Se poi si considera il quadro nell’ultimo decennio, la storia assume i tratti del racconto gotico. Non solo il numero delle famiglie e degli individui in condizione di povertà assoluta risulta raddoppiato rispetto al 2007, ma per alcune figure la dilatazione è stata addirittura esplosiva: così per i minori, tra i quali i «poveri assoluti» sono quadruplicati (l’incidenza passa dal 3% al 12,5%).

Stessa dinamica per gli «operai e assimilati», tra i quali la diffusione della povertà assoluta, drammatica nel quinquennio 2007-2012, era rallentata fino al 2014, e poi è ritornata prepotente nel biennio successivo (3 punti percentuali in più!) dove si può leggere con chiarezza l’effetto-Renzi e l’impatto del Jobs Act sul potere d’acquisto e sulla stabilità del lavoro.

In questa luce l’inno alla gioia intonato da politica e media per le notizie da Bankitalia potrebbe sembrare una beffa (un «insulto alla miseria» registrata invece dall’Istat), se non contenesse però un tratto di realtà.

E cioè che economia e società hanno imboccato strade diverse, e per molti versi opposte. Che i miglioramenti dell’una (o l’attenuazione della crisi sul versante economico) non significano affatto un simmetrico rimbalzo per l’altra (una risalita sul versante della condizione sociale).

Anzi. I ritocchini al rialzo delle previsioni sul Pil (+1,4 nel ’17, + 1,3 nel ’18, + 1,2 nel ’19) sono in effetti perfettamente compatibili col parallelo degrado dei tassi di povertà e delle condizioni di vita delle famiglie.

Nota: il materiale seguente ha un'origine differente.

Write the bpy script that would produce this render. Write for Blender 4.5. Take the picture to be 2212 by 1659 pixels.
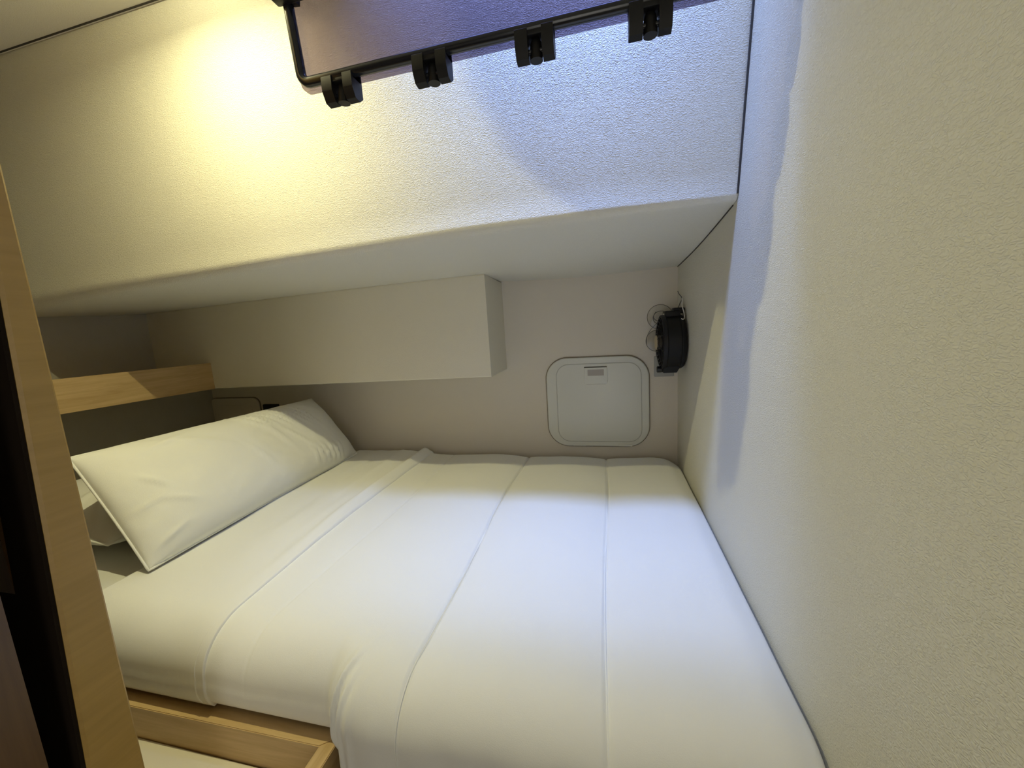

Convivono nell’ambito di un paradigma, come quello vigente, nel quale la crescita redistribuisce la ricchezza dal basso verso l’alto, dal lavoro all’impresa (e soprattutto alla finanza), dai many ai few (all’1% che possiede il 20% di tutto). E in cui il Pil, appunto, s’arricchisce (in termini economici) impoverendo (in termini sociali).

Forse nel 2019 (forse!) ritorneremo ai livelli pre-crisi del «valore aggiunto» monetario, ma saremo un po’ di più vicini al Medioevo nell’equità sociale.

Finché non si spezzerà questo circolo vizioso, la sentinella dalla torre non potrà annunciare la definitiva fine della notte.